El programa se cerraba con una obertura de Meistersinger calurosa, sonriente, con la precisión propia de un orfebre: se escucha todo, cada nivel, cada instrumento, con la búsqueda voluntaria de momentos en los que el sonido se recrea aquí y allá. Barenboim no resulta nunca demostrativo ni complaciente: regala un Wagner natural, fluido, lleno de relieve; subraya un color propia, que tras el drama de Götterdämmerung nos proyecta hacia la comedia de una humanidad sonriente, del humanismo wagneriano, con su trascendente dulzura. Magia.
Magia aún mayor cuando como primera propia se ofreció el preludio del tercer acto de Meistersinger: a la profunda alegría le sucede ahora una genuina melancolía, que no es tristeza. La interpretación es de tal refinamiento, de tal profundidad y en fin, de tal justicia, que incluso se vio llorar a alguno de los músicos de la orquesta. No podría ser de otra manera: estamos entrando en los meandros de un mundo interior, de una mente dubitativa, exaltación de la sensibilidad, poesía pura. Las flores de la belleza.

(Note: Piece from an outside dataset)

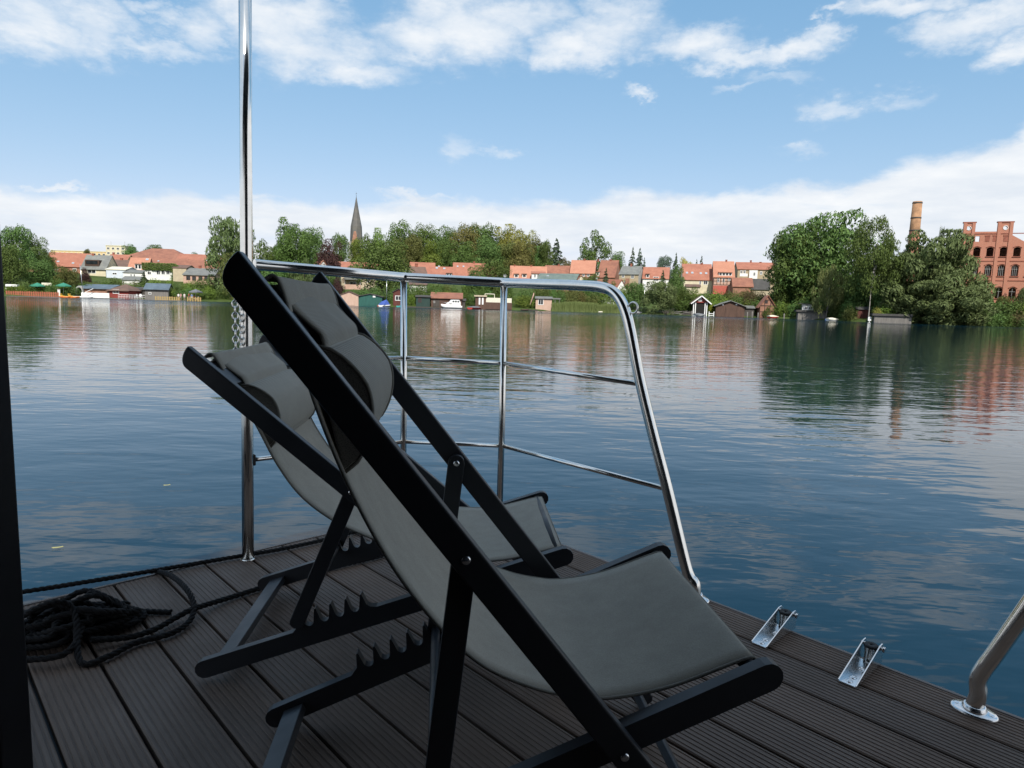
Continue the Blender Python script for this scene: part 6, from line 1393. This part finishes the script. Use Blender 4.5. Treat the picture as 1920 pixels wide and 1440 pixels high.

Después, para satisfacer a un público entregado con delirio, el concierto concluyó a lo grande, con el preludio del tercer acto de Lohengrin: todo triunfo, todo dinámica, todo alegría, con una increíble juventud en la interpretación. Un joven director de 73 años nos ha transportado con él a los umbrales de la eterna juventud.